Cut around the sewn line with a soldering iron
 I use a pair of hemostats to turn the circle right side out. Get cheap hemostats from PJ Tool.
Hemostat helps turn right side out

Turning circle with the hemostat

Turning circle with the hemostat 2

To finish turning I use an 8mm wooden knitting needle

Push the edges out and finger press the seam
Now to the actual weighty part. I found a lot of weights for sale that are filled with sand, which is probably ok, but sounds messy. I also found a lot filled with rice, which is just weird to me. It could attract bugs and it could absorb moisture and make a damp place in your flat file. And aside from that it just isn't that heavy. I like a weight to feel heavy for it's size. I like lead. I want these to be not too fat though, so I'm going to try just half a pound of lead. I tested it to see if it it's enough to flatten a curled up roll of EVA foam. One in each corner will do it, but more is better.
Weigh out half a pound of lead shot
Now back to the inner circle. I cut off the excess fabric with scissors. Stick a funnel in the opening and fill with the 8 ounces of lead shot.
Add lead shot to the secondary containment vessel
The shot just goes right in there. This part is fun.
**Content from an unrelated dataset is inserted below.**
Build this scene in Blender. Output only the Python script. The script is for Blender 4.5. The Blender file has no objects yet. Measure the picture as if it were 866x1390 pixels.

Poke the excess fabric back in the hole and sew it up on the sewing machine. This is the inside part so it won't show.

Sew up the opening on the secondary containment

I took a picture of putting the secondary containment inside the turned circle but it was blurry. It's kind of hard to get it in there with a small opening, but I like a small gap in the stitching better than a big one that is hard to shape into the curve.

Turn the excess fabric into the opening after the pink lead filled bag is in there. Sew all the way around the edge of the circle so the closing stitches blend in and look on purpose. I use my seam guide at an angle to sew right at the edge of the bag.

Seam guide helps sew right at the edge.
Here's the final product. Having all the lead shot held away from the edge leaves a sort of lip that makes it a lot easier to pick up the circle weight. 
I like this design. I need to get my hands on some more stockinette and some different fabric patterns and see what kind of pretty circle weights I can make. I find weights very handy around the lab. I use my StarTac case weight all the time. That one is over a pound. I may try making some other heavier circles too.